Mamy już ponad 193 tys. żołnierzy zawodowych, obrony terytorialnej i dobrowolnej zasadniczej służby wojskowej. Między bajki można włożyć opowieści niektórych polityków, że nie mamy potencjału demograficznego na 300-tysięczne wojsko - napisał szef MON Mariusz Błaszczak. Nawiązał nim do zapowiedzi okrojenia wojska do 150 tysięcy, wypowiedzianej przez Tomasza Siemoniaka (PO).
Jak dodał minister we wpisie na Twitterze "wystarczy być zdeterminowanym i dobrze zarządzać sprawami obronności, żeby urealnić projekt najsilniejszej armii lądowej w Europie".
We wpisie poinformowano, że na 20 listopada liczebność Wojska Polskiego wynosi 193 tys. 646 żołnierzy pod bronią.
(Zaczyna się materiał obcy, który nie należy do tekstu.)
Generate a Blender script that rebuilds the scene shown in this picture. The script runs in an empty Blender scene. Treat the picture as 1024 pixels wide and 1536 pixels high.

Mamy już ponad 193 tys. żołnierzy zawodowych, obrony terytorialnej i dobrowolnej zasadniczej służby wojskowej! Między bajki można włożyć opowieści niektórych polityków, że nie mamy potencjału demograficznego na 300-tysięczne wojsko. Wystarczy być zdeterminowanym i dobrze… pic.twitter.com/LAWUdmplsm
— Mariusz Błaszczak (@mblaszczak) November 20, 2023
Wpis dotyczył niesławnej wypowiedzi Tomasza Siemoniaka (Platforma Obywatelska), który tuż po wyborach stwierdził, że Polska nie ma potencjału na 300-tysięczne wojsko i zapowiedział jego okrojenie do liczby 150 tysięcy żołnierzy.
Ja mówiłem wielokrotnie publicznie, że optymalnym wariantem jest 150-tysięczna armia zawodowa. Nie ma potencjału demograficznego na 300-tysięczną armię. Skąd wziąć ludzi do 300-tysięcznej armii?
Co ciekawe, niedługo przedtem z mównicy sejmowej mówił zupełnie coś innego. "Ta niepodległość, aby ją utrzymać, wymaga jej obrony. A obrona wymaga chłodnej głowy i planowania i współpracy wszystkich sił politycznych. Nie ma żadnych wątpliwości, że Koalicja Obywatelska jest za zwiększeniem liczebności Wojska Polskiego" - mówił 15 października.
Przed wyborami Tomasz Siemoniak (PO) był za ZWIĘKSZENIEM liczebności polskiej armii, a po wyborach Siemoniak jest za ZMNIEJSZENIEM polskiej armii.